Fui levar-lhe, em mãos, uma cópia de Senhora dos afoga­dos. Dias depois, deu-me sua opinião em forma de carta. De­vastou o meu texto, não deixando pedra sobre pedra. E, por fim, sugeriu que eu seguisse o exemplo de d. Marcos Barbosa. Minha vontade foi replicar-lhe: — “Eu já quis ser até coroinha”. Tudo o que ele dizia, em tal documento, encontrou em mim uma acústica de catedral.
Outro qualquer teria desistido de uma amizade esbravejante como o abade anatoliano de Thais. Mas sou, repito, o atropela­do faminto de amor. Fui de uma paciência a um só tempo obtu­sa e terna. Ano após ano, em toda véspera de Natal, ligava para o dr. Alceu. A cena se repetia, quase textualmente: — “Aqui fa­la o Nelson Rodrigues.
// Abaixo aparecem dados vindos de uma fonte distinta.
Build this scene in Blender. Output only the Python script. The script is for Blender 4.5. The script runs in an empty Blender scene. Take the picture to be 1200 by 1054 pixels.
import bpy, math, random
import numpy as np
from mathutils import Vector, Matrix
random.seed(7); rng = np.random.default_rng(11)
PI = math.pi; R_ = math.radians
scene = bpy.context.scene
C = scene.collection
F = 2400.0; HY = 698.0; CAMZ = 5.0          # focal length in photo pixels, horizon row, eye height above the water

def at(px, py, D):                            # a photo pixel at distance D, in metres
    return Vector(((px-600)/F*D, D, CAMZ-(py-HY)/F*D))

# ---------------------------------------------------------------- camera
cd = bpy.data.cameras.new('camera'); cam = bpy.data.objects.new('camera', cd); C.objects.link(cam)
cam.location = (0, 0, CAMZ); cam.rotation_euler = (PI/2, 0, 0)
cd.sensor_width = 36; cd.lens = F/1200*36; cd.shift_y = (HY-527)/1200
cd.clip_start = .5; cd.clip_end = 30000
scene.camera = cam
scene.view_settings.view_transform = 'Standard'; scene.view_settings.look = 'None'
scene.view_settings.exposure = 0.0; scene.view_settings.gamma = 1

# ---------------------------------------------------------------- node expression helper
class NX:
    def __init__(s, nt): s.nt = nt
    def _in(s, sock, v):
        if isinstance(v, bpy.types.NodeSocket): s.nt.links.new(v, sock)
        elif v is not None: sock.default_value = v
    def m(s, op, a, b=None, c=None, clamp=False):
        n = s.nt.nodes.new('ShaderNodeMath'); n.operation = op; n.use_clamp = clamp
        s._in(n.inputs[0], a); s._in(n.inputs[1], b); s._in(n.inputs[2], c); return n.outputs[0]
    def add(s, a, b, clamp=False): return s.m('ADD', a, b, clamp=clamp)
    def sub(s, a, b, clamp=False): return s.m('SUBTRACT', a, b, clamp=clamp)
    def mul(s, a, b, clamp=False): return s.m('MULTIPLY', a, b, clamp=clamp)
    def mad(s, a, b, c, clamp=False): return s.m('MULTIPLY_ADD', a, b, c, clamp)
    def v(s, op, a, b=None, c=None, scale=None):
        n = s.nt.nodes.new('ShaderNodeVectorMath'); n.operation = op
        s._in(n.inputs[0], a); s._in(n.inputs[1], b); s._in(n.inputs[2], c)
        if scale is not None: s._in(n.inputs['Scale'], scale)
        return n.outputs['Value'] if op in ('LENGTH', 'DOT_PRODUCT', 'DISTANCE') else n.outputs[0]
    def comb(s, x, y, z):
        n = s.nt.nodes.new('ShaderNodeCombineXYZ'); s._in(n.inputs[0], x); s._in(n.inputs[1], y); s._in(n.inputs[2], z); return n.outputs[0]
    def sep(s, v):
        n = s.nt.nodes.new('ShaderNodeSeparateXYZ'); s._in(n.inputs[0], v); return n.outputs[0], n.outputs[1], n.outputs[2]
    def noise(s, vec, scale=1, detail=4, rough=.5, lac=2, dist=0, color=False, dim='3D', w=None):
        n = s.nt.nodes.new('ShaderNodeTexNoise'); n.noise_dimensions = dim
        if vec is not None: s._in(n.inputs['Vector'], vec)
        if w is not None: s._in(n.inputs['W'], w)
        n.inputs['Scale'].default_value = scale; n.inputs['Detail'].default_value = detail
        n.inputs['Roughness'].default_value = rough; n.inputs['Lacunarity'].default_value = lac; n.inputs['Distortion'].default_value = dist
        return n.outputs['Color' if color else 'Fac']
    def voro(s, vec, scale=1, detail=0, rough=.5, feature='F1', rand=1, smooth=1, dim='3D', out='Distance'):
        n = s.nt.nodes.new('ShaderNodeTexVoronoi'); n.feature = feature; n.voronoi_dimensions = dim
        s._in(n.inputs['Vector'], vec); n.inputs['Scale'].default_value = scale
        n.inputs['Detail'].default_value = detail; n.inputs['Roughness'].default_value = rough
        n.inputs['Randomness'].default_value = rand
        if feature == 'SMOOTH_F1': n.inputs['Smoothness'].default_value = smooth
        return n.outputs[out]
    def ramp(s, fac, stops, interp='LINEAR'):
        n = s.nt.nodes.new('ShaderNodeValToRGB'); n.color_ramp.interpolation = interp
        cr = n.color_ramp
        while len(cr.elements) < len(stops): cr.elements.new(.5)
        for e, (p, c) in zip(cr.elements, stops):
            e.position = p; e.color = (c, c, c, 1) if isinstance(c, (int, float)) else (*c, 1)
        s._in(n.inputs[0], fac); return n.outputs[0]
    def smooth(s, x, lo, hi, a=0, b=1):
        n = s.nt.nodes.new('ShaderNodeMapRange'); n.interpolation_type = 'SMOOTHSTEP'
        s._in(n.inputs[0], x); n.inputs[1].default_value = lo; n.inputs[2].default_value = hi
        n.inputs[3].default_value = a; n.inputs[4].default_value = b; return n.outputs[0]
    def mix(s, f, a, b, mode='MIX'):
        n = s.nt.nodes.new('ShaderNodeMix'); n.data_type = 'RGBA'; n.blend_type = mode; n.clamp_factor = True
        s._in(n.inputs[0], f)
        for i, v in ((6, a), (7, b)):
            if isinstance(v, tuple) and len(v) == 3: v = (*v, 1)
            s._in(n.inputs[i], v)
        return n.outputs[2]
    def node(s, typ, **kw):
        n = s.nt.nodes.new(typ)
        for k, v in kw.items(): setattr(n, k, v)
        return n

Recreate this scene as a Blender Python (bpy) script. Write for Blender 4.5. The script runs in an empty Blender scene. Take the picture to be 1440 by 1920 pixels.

O senhor vai bem? Não vai bem? Dr. Al­ceu, vim lhe desejar um feliz Natal, um grande Ano Novo. Para si e para os seus”. Mas isso eu dizia em parcelas, porque ele me interrompia: — “Ah, Nelson, estava rezando por você”. Eu acha­va linda, se bem que suspeita, a coincidência. E se ele dizia que rezava por mim, a minha vontade era retrucar: — “Da mesma forma, da mesma forma”.
Um Natal, dois, três, quatro. Sempre a mesma coisa. E co­mecei a notar que era uma relação inteiramente desigual: — ele, um santo; eu, um fauno, desses que atropelam as ninfas nos ter­renos baldios. Saía eu desses telefonemas natalinos me sentin­do um canalha total. E não passava a mão na cara para não sen­tir a minha própria hediondez. Até que, um Natal, dr. Alceu sus­pira, não sei se do alto ou do fundo de sua bondade: — “Ah, Nelson. Você aí na sua lama”. Tomei um baque: — lama, eu? O respeito me travou, mas quase dizia-lhe: “Um momento, dr. Alceu. Não lhe ocorre que o senhor também tem sua cota de lama, a sua lamazinha, o seu pântano, os seus sapos, as suas rãs, os seus marrecos, hein, dr. Alceu?”. Não disse nada. E as­sim os dois, ele, um puro, eu, um obsceno, perdemos cada qual um amigo maravilhoso.